The workshop was conducted in English and Spanish and was divided into three parts.

The first part consisted of brief presentations that addressed questions such as: Why should a mayor bother with cultural heritage conservation?, What are a mayor's responsibilities vis-á-vis cultural heritage?, and Where can a mayor turn for practical help in finding solutions for common problems?

The second part of the workshop focused on the mayors' own experiences with problems and solutions concerning cultural heritage protection. The discussions not only helped mayors share their personal perspectives about conservation challenges, but also helped participants become better acquainted with one another. Rather than finding a single recipe for effective action, mayors sampled a variety of approaches and methods. This discussion can be summed up in three points:

  1. There are tensions between the various levels of governments concerning the authority and responsibility to deal with issues.
  2. There are tensions between the economic realities and the political decisions that need to be made.
  3. Because residents are the soul of a city, they should be involved in decisions concerning heritage issues.

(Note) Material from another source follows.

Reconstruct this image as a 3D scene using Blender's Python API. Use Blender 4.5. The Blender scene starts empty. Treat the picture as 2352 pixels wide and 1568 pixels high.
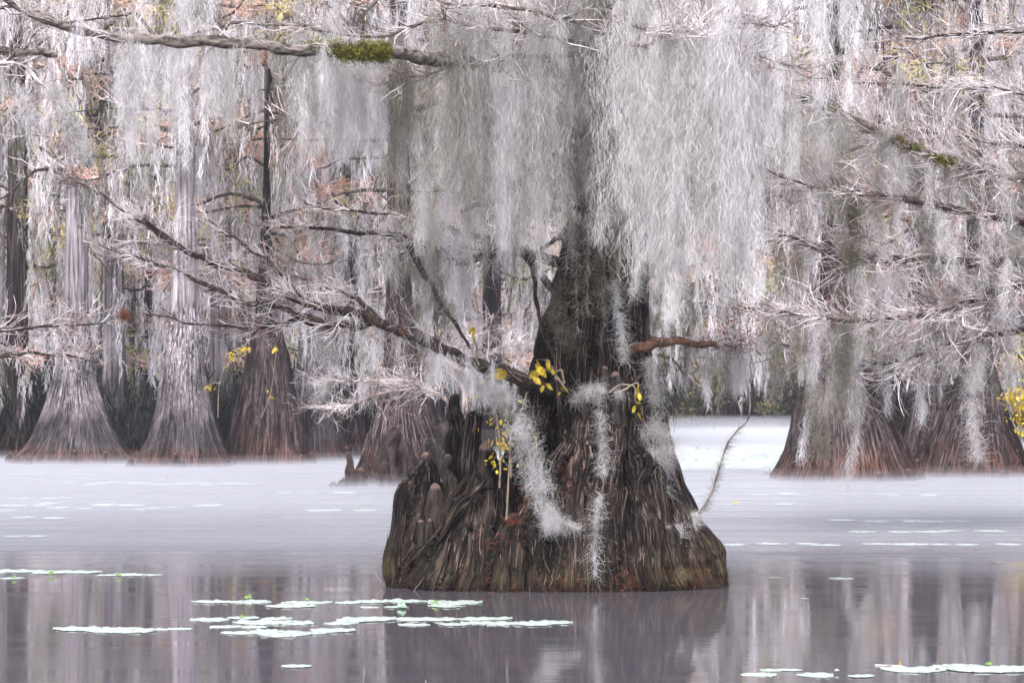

The third part of the workshop focused on a case study site within the host city of Cusco. In the vicinity of San Pedro church, mayors observed firsthand a series of issues associated with cultural heritage conservation. In the area of the municipal market, the streets had been taken over by vendors, creating difficult social conditions. The municipality decided to work with the residents to improve the area by creating a group to represent the vendors, building a new market and retail area, and offering the vendors a new structured and organized retail environment.

In the course of discussions about how local Cusqueños are addressing social and conservation issues, mayors learned more about the questions posed earlier in the day. The workshop culminated in a brief evaluation session.

Participants considered the workshop useful because it stimulated discussion and offered a good platform for understanding general principles and viewing concrete examples.